-- START Available data --

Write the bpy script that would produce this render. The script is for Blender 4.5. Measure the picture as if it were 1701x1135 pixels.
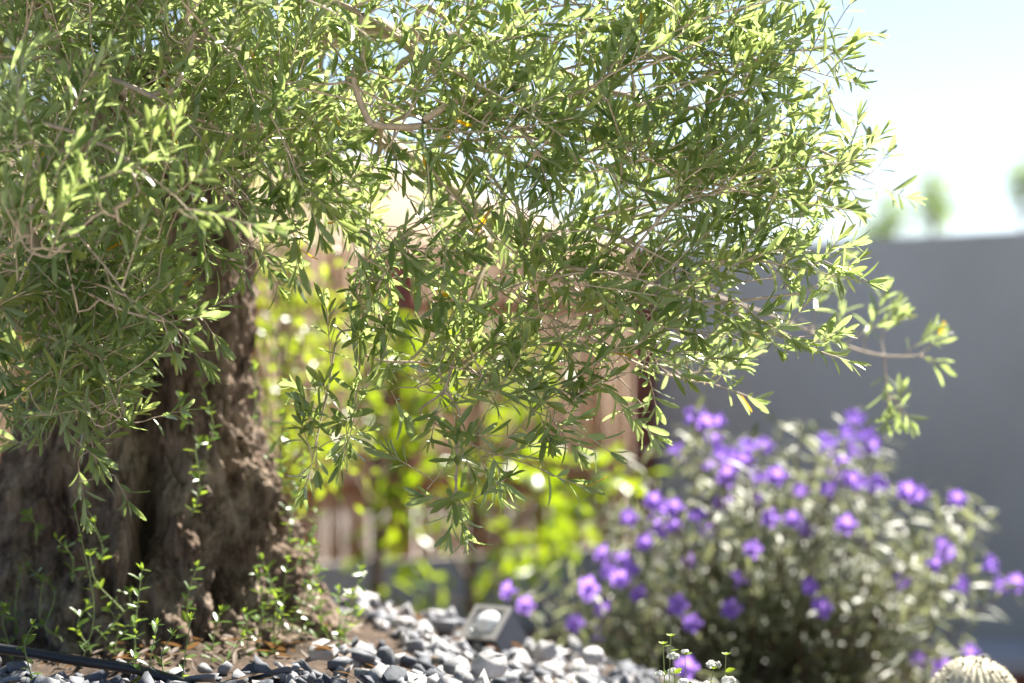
import bpy, bmesh, math, random
import numpy as np
from mathutils import Vector, Matrix, noise

for o in list(bpy.data.objects):
    bpy.data.objects.remove(o, do_unlink=True)
scene = bpy.context.scene
COL = scene.collection
R = math.radians
rng = np.random.default_rng(11)
random.seed(11)

# ------------------------------------------------------------------ camera, sky, sun, exposure
FPX, CX, CY, CAMZ = 4016.0, 850.5, 567.5, 1.0        # 85 mm lens on a 36 mm wide frame of 1701 pixels
FOCUS = 3.8
cam = bpy.data.cameras.new('camera')
cam_o = bpy.data.objects.new('camera', cam); COL.objects.link(cam_o)
cam.lens = 85.0; cam.sensor_width = 36.0
cam_o.location = (0, 0, CAMZ); cam_o.rotation_euler = (R(90), 0, 0)
cam.clip_start = 0.05; cam.clip_end = 3000
cam.dof.use_dof = True; cam.dof.focus_distance = FOCUS; cam.dof.aperture_fstop = 2.1
scene.camera = cam_o

SUN_EL, SUN_AZ = R(50), R(38)                        # azimuth from the view direction (+Y) towards +X
world = bpy.data.worlds.new('World'); scene.world = world; world.use_nodes = True
wn = world.node_tree; wn.nodes.clear()
sky = wn.nodes.new('ShaderNodeTexSky'); sky.sky_type = 'NISHITA'; sky.sun_disc = False
sky.sun_elevation = SUN_EL; sky.sun_rotation = SUN_AZ
sky.air_density = 0.54; sky.dust_density = 0.85; sky.ozone_density = 0.5
bg = wn.nodes.new('ShaderNodeBackground'); bg.inputs['Strength'].default_value = 0.05
wo = wn.nodes.new('ShaderNodeOutputWorld')
wn.links.new(sky.outputs[0], bg.inputs[0]); wn.links.new(bg.outputs[0], wo.inputs[0])
sun = bpy.data.lights.new('sun', 'SUN'); sun.energy = 5.0; sun.angle = R(0.5); sun.color = (1.0, 0.94, 0.84)
sun_o = bpy.data.objects.new('sun', sun); COL.objects.link(sun_o)
sdir = Vector((math.sin(SUN_AZ) * math.cos(SUN_EL), math.cos(SUN_AZ) * math.cos(SUN_EL), math.sin(SUN_EL)))
sun_o.rotation_euler = sdir.to_track_quat('Z', 'Y').to_euler(); sun_o.location = (3, 6, 8)
vs = scene.view_settings
vs.view_transform = 'Standard'; vs.look = 'None'; vs.gamma = 1.0; vs.use_curve_mapping = False
vs.exposure = 2.08
cy = scene.cycles
cy.use_denoising = True
cy.max_bounces = 7; cy.diffuse_bounces = 3; cy.glossy_bounces = 3; cy.transmission_bounces = 5; cy.transparent_max_bounces = 6
cy.sample_clamp_indirect = 8.0


def at(x, y, d):
    """the point seen at pixel (x, y) of the photograph, d metres in front of the camera"""
    return np.array([(x - CX) / FPX * d, d, CAMZ - (y - CY) / FPX * d])


# ------------------------------------------------------------------ tagging, meshes
def tag(o, label=None, cat=None, group=None, kind=None):
    if label: o['label'] = label
    if cat: o['category'] = cat
    if group: o['group'] = group
    if kind: o['kind'] = kind
    return o


def empty(name, loc, label, cat, group=None):
    o = bpy.data.objects.new(name, None); COL.objects.link(o)
    o.location = Vector(loc); o.empty_display_size = 0.05
    return tag(o, label, cat, group)


def link(name, me, mat, parent=None, smooth=False):
    o = bpy.data.objects.new(name, me); COL.objects.link(o)
    for m in (mat if isinstance(mat, (list, tuple)) else [mat]):
        me.materials.append(m)
    if smooth:
        me.polygons.foreach_set('use_smooth', [True] * len(me.polygons))
    if parent is not None:
        o.parent = parent
        if parent.parent is None:
            o.matrix_parent_inverse = Matrix.Translation(-parent.location)
    return o


def mesh_np(name, verts, quads=None, tris=None, attr=None):
    """a mesh from numpy arrays; attr = dict of per-vertex floats"""
    verts = np.asarray(verts, np.float32).reshape(-1, 3)
    nq = 0 if quads is None else len(quads); nt = 0 if tris is None else len(tris)
    me = bpy.data.meshes.new(name)
    me.vertices.add(len(verts)); me.vertices.foreach_set('co', verts.ravel())
    idx = []
    if nq: idx.append(np.asarray(quads, np.int32).ravel())
    if nt: idx.append(np.asarray(tris, np.int32).ravel())
    idx = np.concatenate(idx)
    me.loops.add(len(idx)); me.loops.foreach_set('vertex_index', idx)
    me.polygons.add(nq + nt)
    st = np.concatenate([np.arange(nq) * 4, nq * 4 + np.arange(nt) * 3]).astype(np.int32)
    me.polygons.foreach_set('loop_start', st)
    me.update(calc_edges=True); me.validate()
    for k, v in (attr or {}).items():
        a = me.attributes.new(k, 'FLOAT', 'POINT'); a.data.foreach_set('value', np.asarray(v, np.float32))
    return me


def unit(v):
    v = np.asarray(v, float)
    return v / (np.linalg.norm(v, axis=-1, keepdims=True) + 1e-12)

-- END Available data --

Given task: Skip the pictures and restate exactly the lines from the beginning of the listing to the line with "from mathutils import Vector, Matrix, noise", that line included.

Output for this exercise:
Write the bpy script that would produce this render. The script is for Blender 4.5. Measure the picture as if it were 1701x1135 pixels.
import bpy, bmesh, math, random
import numpy as np
from mathutils import Vector, Matrix, noise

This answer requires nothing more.